# Start of MATERIAL PROVIDED
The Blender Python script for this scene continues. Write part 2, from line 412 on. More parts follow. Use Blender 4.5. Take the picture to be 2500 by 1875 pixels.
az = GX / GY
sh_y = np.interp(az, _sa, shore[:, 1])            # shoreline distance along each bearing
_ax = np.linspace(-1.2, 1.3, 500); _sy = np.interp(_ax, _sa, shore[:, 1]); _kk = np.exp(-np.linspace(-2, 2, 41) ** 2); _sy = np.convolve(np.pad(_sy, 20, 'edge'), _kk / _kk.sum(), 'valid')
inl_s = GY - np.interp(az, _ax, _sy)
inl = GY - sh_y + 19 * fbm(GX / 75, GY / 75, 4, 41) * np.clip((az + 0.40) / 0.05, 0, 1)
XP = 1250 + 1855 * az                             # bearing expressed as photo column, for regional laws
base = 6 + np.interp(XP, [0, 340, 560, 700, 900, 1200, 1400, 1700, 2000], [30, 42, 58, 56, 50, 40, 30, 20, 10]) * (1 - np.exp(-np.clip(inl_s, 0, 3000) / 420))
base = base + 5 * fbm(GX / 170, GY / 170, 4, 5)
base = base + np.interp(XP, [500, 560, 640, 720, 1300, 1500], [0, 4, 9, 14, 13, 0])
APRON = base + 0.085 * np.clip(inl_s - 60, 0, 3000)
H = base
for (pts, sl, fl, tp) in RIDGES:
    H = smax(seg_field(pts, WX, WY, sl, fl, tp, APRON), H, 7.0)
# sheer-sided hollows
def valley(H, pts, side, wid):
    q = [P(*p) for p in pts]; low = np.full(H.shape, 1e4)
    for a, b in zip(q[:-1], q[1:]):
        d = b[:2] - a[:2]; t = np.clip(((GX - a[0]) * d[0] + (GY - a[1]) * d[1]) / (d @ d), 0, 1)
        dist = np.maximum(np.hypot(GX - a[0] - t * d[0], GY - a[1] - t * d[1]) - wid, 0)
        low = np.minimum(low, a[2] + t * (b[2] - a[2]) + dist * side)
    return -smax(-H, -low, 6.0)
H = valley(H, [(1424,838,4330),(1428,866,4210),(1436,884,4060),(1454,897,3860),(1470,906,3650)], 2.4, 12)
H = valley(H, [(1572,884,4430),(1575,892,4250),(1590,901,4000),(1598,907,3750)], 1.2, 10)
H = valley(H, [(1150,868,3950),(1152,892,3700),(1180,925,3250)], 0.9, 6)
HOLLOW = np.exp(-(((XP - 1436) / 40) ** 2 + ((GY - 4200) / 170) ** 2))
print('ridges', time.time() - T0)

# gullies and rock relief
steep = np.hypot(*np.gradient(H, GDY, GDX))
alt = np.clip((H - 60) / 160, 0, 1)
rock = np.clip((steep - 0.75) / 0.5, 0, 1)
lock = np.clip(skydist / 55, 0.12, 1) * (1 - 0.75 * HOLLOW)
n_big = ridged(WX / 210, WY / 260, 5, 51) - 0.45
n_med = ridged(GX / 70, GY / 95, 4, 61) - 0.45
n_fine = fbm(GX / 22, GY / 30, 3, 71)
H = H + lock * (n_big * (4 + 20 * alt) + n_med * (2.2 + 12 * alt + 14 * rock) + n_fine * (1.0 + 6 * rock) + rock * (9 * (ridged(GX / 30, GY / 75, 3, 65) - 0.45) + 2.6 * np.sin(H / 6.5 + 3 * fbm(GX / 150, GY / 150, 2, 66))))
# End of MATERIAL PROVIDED
Retype all of the data shown above, word for word.

The Blender Python script for this scene continues. Write part 2, from line 412 on. More parts follow. Use Blender 4.5. Take the picture to be 2500 by 1875 pixels.
az = GX / GY
sh_y = np.interp(az, _sa, shore[:, 1])            # shoreline distance along each bearing
_ax = np.linspace(-1.2, 1.3, 500); _sy = np.interp(_ax, _sa, shore[:, 1]); _kk = np.exp(-np.linspace(-2, 2, 41) ** 2); _sy = np.convolve(np.pad(_sy, 20, 'edge'), _kk / _kk.sum(), 'valid')
inl_s = GY - np.interp(az, _ax, _sy)
inl = GY - sh_y + 19 * fbm(GX / 75, GY / 75, 4, 41) * np.clip((az + 0.40) / 0.05, 0, 1)
XP = 1250 + 1855 * az                             # bearing expressed as photo column, for regional laws
base = 6 + np.interp(XP, [0, 340, 560, 700, 900, 1200, 1400, 1700, 2000], [30, 42, 58, 56, 50, 40, 30, 20, 10]) * (1 - np.exp(-np.clip(inl_s, 0, 3000) / 420))
base = base + 5 * fbm(GX / 170, GY / 170, 4, 5)
base = base + np.interp(XP, [500, 560, 640, 720, 1300, 1500], [0, 4, 9, 14, 13, 0])
APRON = base + 0.085 * np.clip(inl_s - 60, 0, 3000)
H = base
for (pts, sl, fl, tp) in RIDGES:
    H = smax(seg_field(pts, WX, WY, sl, fl, tp, APRON), H, 7.0)
# sheer-sided hollows
def valley(H, pts, side, wid):
    q = [P(*p) for p in pts]; low = np.full(H.shape, 1e4)
    for a, b in zip(q[:-1], q[1:]):
        d = b[:2] - a[:2]; t = np.clip(((GX - a[0]) * d[0] + (GY - a[1]) * d[1]) / (d @ d), 0, 1)
        dist = np.maximum(np.hypot(GX - a[0] - t * d[0], GY - a[1] - t * d[1]) - wid, 0)
        low = np.minimum(low, a[2] + t * (b[2] - a[2]) + dist * side)
    return -smax(-H, -low, 6.0)
H = valley(H, [(1424,838,4330),(1428,866,4210),(1436,884,4060),(1454,897,3860),(1470,906,3650)], 2.4, 12)
H = valley(H, [(1572,884,4430),(1575,892,4250),(1590,901,4000),(1598,907,3750)], 1.2, 10)
H = valley(H, [(1150,868,3950),(1152,892,3700),(1180,925,3250)], 0.9, 6)
HOLLOW = np.exp(-(((XP - 1436) / 40) ** 2 + ((GY - 4200) / 170) ** 2))
print('ridges', time.time() - T0)

# gullies and rock relief
steep = np.hypot(*np.gradient(H, GDY, GDX))
alt = np.clip((H - 60) / 160, 0, 1)
rock = np.clip((steep - 0.75) / 0.5, 0, 1)
lock = np.clip(skydist / 55, 0.12, 1) * (1 - 0.75 * HOLLOW)
n_big = ridged(WX / 210, WY / 260, 5, 51) - 0.45
n_med = ridged(GX / 70, GY / 95, 4, 61) - 0.45
n_fine = fbm(GX / 22, GY / 30, 3, 71)
H = H + lock * (n_big * (4 + 20 * alt) + n_med * (2.2 + 12 * alt + 14 * rock) + n_fine * (1.0 + 6 * rock) + rock * (9 * (ridged(GX / 30, GY / 75, 3, 65) - 0.45) + 2.6 * np.sin(H / 6.5 + 3 * fbm(GX / 150, GY / 150, 2, 66))))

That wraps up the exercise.